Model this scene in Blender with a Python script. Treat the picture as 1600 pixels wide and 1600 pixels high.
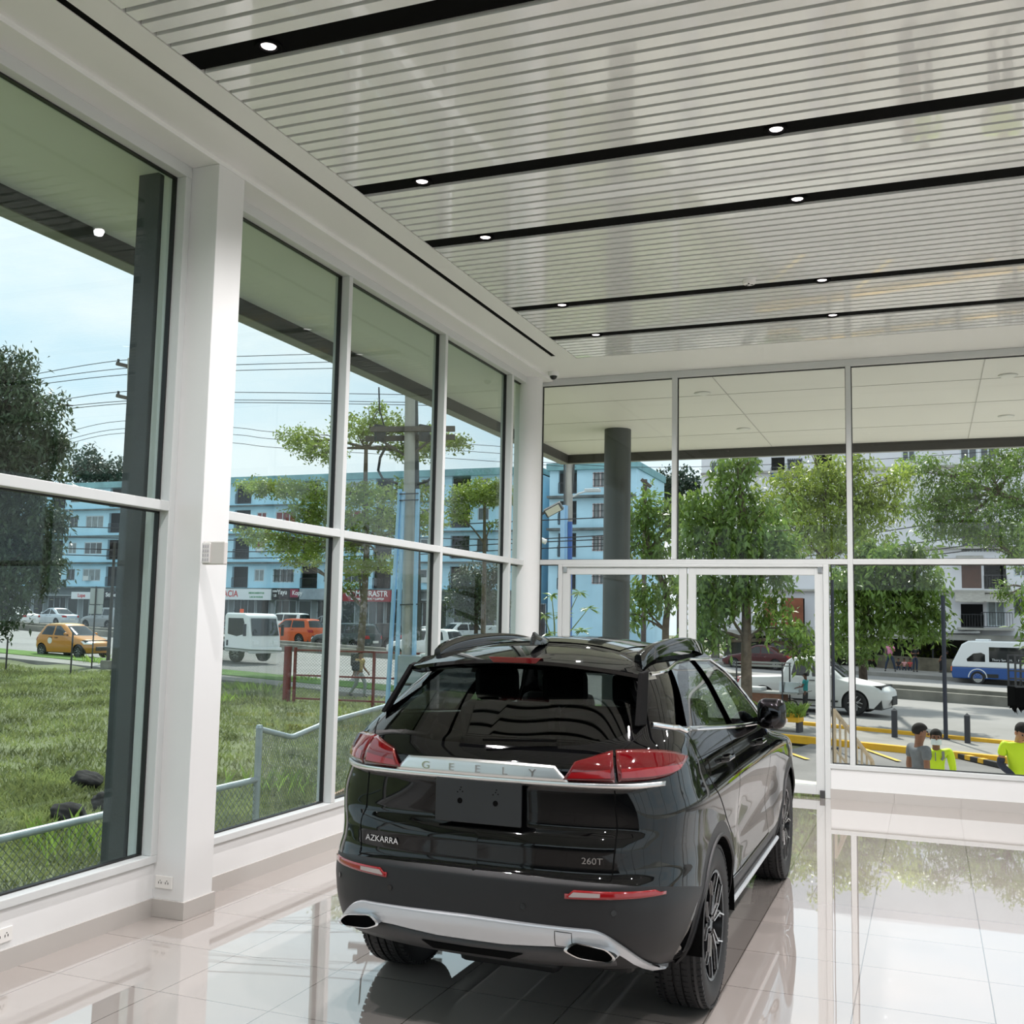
import bpy, bmesh, math, random
import numpy as np
from mathutils import Vector, Matrix, Quaternion
for o in list(bpy.data.objects): bpy.data.objects.remove(o)
SC = bpy.context.scene; COL = SC.collection; PI = math.pi
random.seed(7); RNG = np.random.default_rng(7)
# ---------------------------------------------------------------- camera
YAW, PIT, ROL = math.radians(21.49), math.radians(5.78), math.radians(1.118)
FPX, CH = 1650.0, 1.75
_f = Vector((-math.sin(YAW)*math.cos(PIT), math.cos(YAW)*math.cos(PIT), math.sin(PIT)))
_r0 = Vector((math.cos(YAW), math.sin(YAW), 0)); _u0 = _r0.cross(_f)
CR = math.cos(ROL)*_r0 + math.sin(ROL)*_u0; CU = -math.sin(ROL)*_r0 + math.cos(ROL)*_u0; CF = _f
cam = bpy.data.objects.new('camera', bpy.data.cameras.new('camera')); COL.objects.link(cam)
cam.matrix_world = Matrix(((CR.x, CU.x, -CF.x, 0), (CR.y, CU.y, -CF.y, 0), (CR.z, CU.z, -CF.z, CH), (0, 0, 0, 1)))
cam.data.sensor_width = 36; cam.data.lens = 36*FPX/1600; cam.data.clip_start = 0.05; cam.data.clip_end = 600
SC.camera = cam
# ---------------------------------------------------------------- world, sun, exposure
SC.view_settings.view_transform = 'Standard'; SC.view_settings.look = 'None'
SC.view_settings.exposure = 0.60; SC.view_settings.gamma = 1.0; SC.view_settings.use_curve_mapping = False
SKY_STRENGTH, SUN_ENERGY, DOWNLIGHT_W = .90, 3.5, 120
W = bpy.data.worlds.new('overcast_sky'); SC.world = W; W.use_nodes = True
n = W.node_tree.nodes; l = W.node_tree.links; n.clear()
tc = n.new('ShaderNodeTexCoord'); mp = n.new('ShaderNodeMapping'); mp.inputs['Scale'].default_value = (1.6, 1.6, 4.2)
nz = n.new('ShaderNodeTexNoise'); nz.inputs['Scale'].default_value = 1.9; nz.inputs['Detail'].default_value = 7; nz.inputs['Roughness'].default_value = .55
cr = n.new('ShaderNodeValToRGB'); e = cr.color_ramp.elements
e[0].position = .40; e[0].color = (.68, .83, .94, 1); e[1].position = .60; e[1].color = (.90, .94, .97, 1)
bg = n.new('ShaderNodeBackground'); bg.inputs['Strength'].default_value = SKY_STRENGTH; wo = n.new('ShaderNodeOutputWorld')
l.new(tc.outputs['Generated'], mp.inputs['Vector']); l.new(mp.outputs['Vector'], nz.inputs['Vector'])
l.new(nz.outputs['Fac'], cr.inputs['Fac']); l.new(cr.outputs['Color'], bg.inputs['Color']); l.new(bg.outputs['Background'], wo.inputs['Surface'])
sun = bpy.data.objects.new('sun', bpy.data.lights.new('sun', 'SUN')); COL.objects.link(sun)
SUN_TO = Vector((-.20, .55, .80)).normalized()
sun.rotation_euler = SUN_TO.to_track_quat('Z', 'Y').to_euler(); sun.location = (0, 30, 60)
sun.data.energy = SUN_ENERGY; sun.data.angle = .03; sun.data.color = (1, .95, .86)
try:
    SC.cycles.transparent_max_bounces = 24; SC.cycles.max_bounces = 10; SC.cycles.caustics_reflective = False; SC.cycles.caustics_refractive = False
    SC.cycles.sample_clamp_indirect = 6
except Exception: pass
# ---------------------------------------------------------------- helpers
def at(px, py, d):            # a pixel of the 1600 frame at a distance along the view axis
    return Vector((0, 0, CH)) + d*(CF + CR*((px-800)/FPX) + CU*((800-py)/FPX))
def onY(px, py, Y):
    r = CF + CR*((px-800)/FPX) + CU*((800-py)/FPX); return Vector((0, 0, CH)) + r*(Y/r.y)
def onX(px, py, X):
    r = CF + CR*((px-800)/FPX) + CU*((800-py)/FPX); return Vector((0, 0, CH)) + r*(X/r.x)
def gz(x, y=0): return -1.2 - .0255*(x+2.5)      # the gently sloping street
def srgb(r, g, b):
    f = lambda c: (c/255/12.92) if c/255 <= .04045 else ((c/255+.055)/1.055)**2.4
    return (f(r), f(g), f(b))
MATS = {}
def mat(name, col=(.8, .8, .8), rough=.5, metal=0., coat=0., var=0., vscale=8., bump=0., bscale=60., emit=None, estr=0., spec=.5, trans=0., alpha=None, sheen=0.):
    if name in MATS: return MATS[name]
    m = bpy.data.materials.new(name); m.use_nodes = True; nt = m.node_tree; b = nt.nodes['Principled BSDF']
    b.inputs['Base Color'].default_value = (*col, 1); b.inputs['Roughness'].default_value = rough; b.inputs['Metallic'].default_value = metal
    b.inputs['Coat Weight'].default_value = coat; b.inputs['Coat Roughness'].default_value = .02; b.inputs['Specular IOR Level'].default_value = spec
    b.inputs['Transmission Weight'].default_value = trans
    if emit: b.inputs['Emission Color'].default_value = (*emit, 1); b.inputs['Emission Strength'].default_value = estr
    if var or bump:
        t = nt.nodes.new('ShaderNodeTexCoord')
    if var:
        q = nt.nodes.new('ShaderNodeTexNoise'); q.inputs['Scale'].default_value = vscale; q.inputs['Detail'].default_value = 5
        r = nt.nodes.new('ShaderNodeValToRGB'); r.color_ramp.elements[0].position = .3; r.color_ramp.elements[1].position = .7
        r.color_ramp.elements[0].color = (*[c*(1-var) for c in col], 1); r.color_ramp.elements[1].color = (*[min(1, c*(1+var)) for c in col], 1)
        nt.links.new(t.outputs['Object'], q.inputs['Vector']); nt.links.new(q.outputs['Fac'], r.inputs['Fac']); nt.links.new(r.outputs['Color'], b.inputs['Base Color'])
    if bump:
        q = nt.nodes.new('ShaderNodeTexNoise'); q.inputs['Scale'].default_value = bscale; q.inputs['Detail'].default_value = 4
        u = nt.nodes.new('ShaderNodeBump'); u.inputs['Strength'].default_value = bump; u.inputs['Distance'].default_value = .02
        nt.links.new(t.outputs['Object'], q.inputs['Vector']); nt.links.new(q.outputs['Fac'], u.inputs['Height']); nt.links.new(u.outputs['Normal'], b.inputs['Normal'])
    MATS[name] = m; return m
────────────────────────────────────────
> _Task statement_:
Return the listing above unchanged, apart from dropping its pictures.

> _Solution below_:
Model this scene in Blender with a Python script. Treat the picture as 1600 pixels wide and 1600 pixels high.
import bpy, bmesh, math, random
import numpy as np
from mathutils import Vector, Matrix, Quaternion
for o in list(bpy.data.objects): bpy.data.objects.remove(o)
SC = bpy.context.scene; COL = SC.collection; PI = math.pi
random.seed(7); RNG = np.random.default_rng(7)
# ---------------------------------------------------------------- camera
YAW, PIT, ROL = math.radians(21.49), math.radians(5.78), math.radians(1.118)
FPX, CH = 1650.0, 1.75
_f = Vector((-math.sin(YAW)*math.cos(PIT), math.cos(YAW)*math.cos(PIT), math.sin(PIT)))
_r0 = Vector((math.cos(YAW), math.sin(YAW), 0)); _u0 = _r0.cross(_f)
CR = math.cos(ROL)*_r0 + math.sin(ROL)*_u0; CU = -math.sin(ROL)*_r0 + math.cos(ROL)*_u0; CF = _f
cam = bpy.data.objects.new('camera', bpy.data.cameras.new('camera')); COL.objects.link(cam)
cam.matrix_world = Matrix(((CR.x, CU.x, -CF.x, 0), (CR.y, CU.y, -CF.y, 0), (CR.z, CU.z, -CF.z, CH), (0, 0, 0, 1)))
cam.data.sensor_width = 36; cam.data.lens = 36*FPX/1600; cam.data.clip_start = 0.05; cam.data.clip_end = 600
SC.camera = cam
# ---------------------------------------------------------------- world, sun, exposure
SC.view_settings.view_transform = 'Standard'; SC.view_settings.look = 'None'
SC.view_settings.exposure = 0.60; SC.view_settings.gamma = 1.0; SC.view_settings.use_curve_mapping = False
SKY_STRENGTH, SUN_ENERGY, DOWNLIGHT_W = .90, 3.5, 120
W = bpy.data.worlds.new('overcast_sky'); SC.world = W; W.use_nodes = True
n = W.node_tree.nodes; l = W.node_tree.links; n.clear()
tc = n.new('ShaderNodeTexCoord'); mp = n.new('ShaderNodeMapping'); mp.inputs['Scale'].default_value = (1.6, 1.6, 4.2)
nz = n.new('ShaderNodeTexNoise'); nz.inputs['Scale'].default_value = 1.9; nz.inputs['Detail'].default_value = 7; nz.inputs['Roughness'].default_value = .55
cr = n.new('ShaderNodeValToRGB'); e = cr.color_ramp.elements
e[0].position = .40; e[0].color = (.68, .83, .94, 1); e[1].position = .60; e[1].color = (.90, .94, .97, 1)
bg = n.new('ShaderNodeBackground'); bg.inputs['Strength'].default_value = SKY_STRENGTH; wo = n.new('ShaderNodeOutputWorld')
l.new(tc.outputs['Generated'], mp.inputs['Vector']); l.new(mp.outputs['Vector'], nz.inputs['Vector'])
l.new(nz.outputs['Fac'], cr.inputs['Fac']); l.new(cr.outputs['Color'], bg.inputs['Color']); l.new(bg.outputs['Background'], wo.inputs['Surface'])
sun = bpy.data.objects.new('sun', bpy.data.lights.new('sun', 'SUN')); COL.objects.link(sun)
SUN_TO = Vector((-.20, .55, .80)).normalized()
sun.rotation_euler = SUN_TO.to_track_quat('Z', 'Y').to_euler(); sun.location = (0, 30, 60)
sun.data.energy = SUN_ENERGY; sun.data.angle = .03; sun.data.color = (1, .95, .86)
try:
    SC.cycles.transparent_max_bounces = 24; SC.cycles.max_bounces = 10; SC.cycles.caustics_reflective = False; SC.cycles.caustics_refractive = False
    SC.cycles.sample_clamp_indirect = 6
except Exception: pass
# ---------------------------------------------------------------- helpers
def at(px, py, d):            # a pixel of the 1600 frame at a distance along the view axis
    return Vector((0, 0, CH)) + d*(CF + CR*((px-800)/FPX) + CU*((800-py)/FPX))
def onY(px, py, Y):
    r = CF + CR*((px-800)/FPX) + CU*((800-py)/FPX); return Vector((0, 0, CH)) + r*(Y/r.y)
def onX(px, py, X):
    r = CF + CR*((px-800)/FPX) + CU*((800-py)/FPX); return Vector((0, 0, CH)) + r*(X/r.x)
def gz(x, y=0): return -1.2 - .0255*(x+2.5)      # the gently sloping street
def srgb(r, g, b):
    f = lambda c: (c/255/12.92) if c/255 <= .04045 else ((c/255+.055)/1.055)**2.4
    return (f(r), f(g), f(b))
MATS = {}
def mat(name, col=(.8, .8, .8), rough=.5, metal=0., coat=0., var=0., vscale=8., bump=0., bscale=60., emit=None, estr=0., spec=.5, trans=0., alpha=None, sheen=0.):
    if name in MATS: return MATS[name]
    m = bpy.data.materials.new(name); m.use_nodes = True; nt = m.node_tree; b = nt.nodes['Principled BSDF']
    b.inputs['Base Color'].default_value = (*col, 1); b.inputs['Roughness'].default_value = rough; b.inputs['Metallic'].default_value = metal
    b.inputs['Coat Weight'].default_value = coat; b.inputs['Coat Roughness'].default_value = .02; b.inputs['Specular IOR Level'].default_value = spec
    b.inputs['Transmission Weight'].default_value = trans
    if emit: b.inputs['Emission Color'].default_value = (*emit, 1); b.inputs['Emission Strength'].default_value = estr
    if var or bump:
        t = nt.nodes.new('ShaderNodeTexCoord')
    if var:
        q = nt.nodes.new('ShaderNodeTexNoise'); q.inputs['Scale'].default_value = vscale; q.inputs['Detail'].default_value = 5
        r = nt.nodes.new('ShaderNodeValToRGB'); r.color_ramp.elements[0].position = .3; r.color_ramp.elements[1].position = .7
        r.color_ramp.elements[0].color = (*[c*(1-var) for c in col], 1); r.color_ramp.elements[1].color = (*[min(1, c*(1+var)) for c in col], 1)
        nt.links.new(t.outputs['Object'], q.inputs['Vector']); nt.links.new(q.outputs['Fac'], r.inputs['Fac']); nt.links.new(r.outputs['Color'], b.inputs['Base Color'])
    if bump:
        q = nt.nodes.new('ShaderNodeTexNoise'); q.inputs['Scale'].default_value = bscale; q.inputs['Detail'].default_value = 4
        u = nt.nodes.new('ShaderNodeBump'); u.inputs['Strength'].default_value = bump; u.inputs['Distance'].default_value = .02
        nt.links.new(t.outputs['Object'], q.inputs['Vector']); nt.links.new(q.outputs['Fac'], u.inputs['Height']); nt.links.new(u.outputs['Normal'], b.inputs['Normal'])
    MATS[name] = m; return m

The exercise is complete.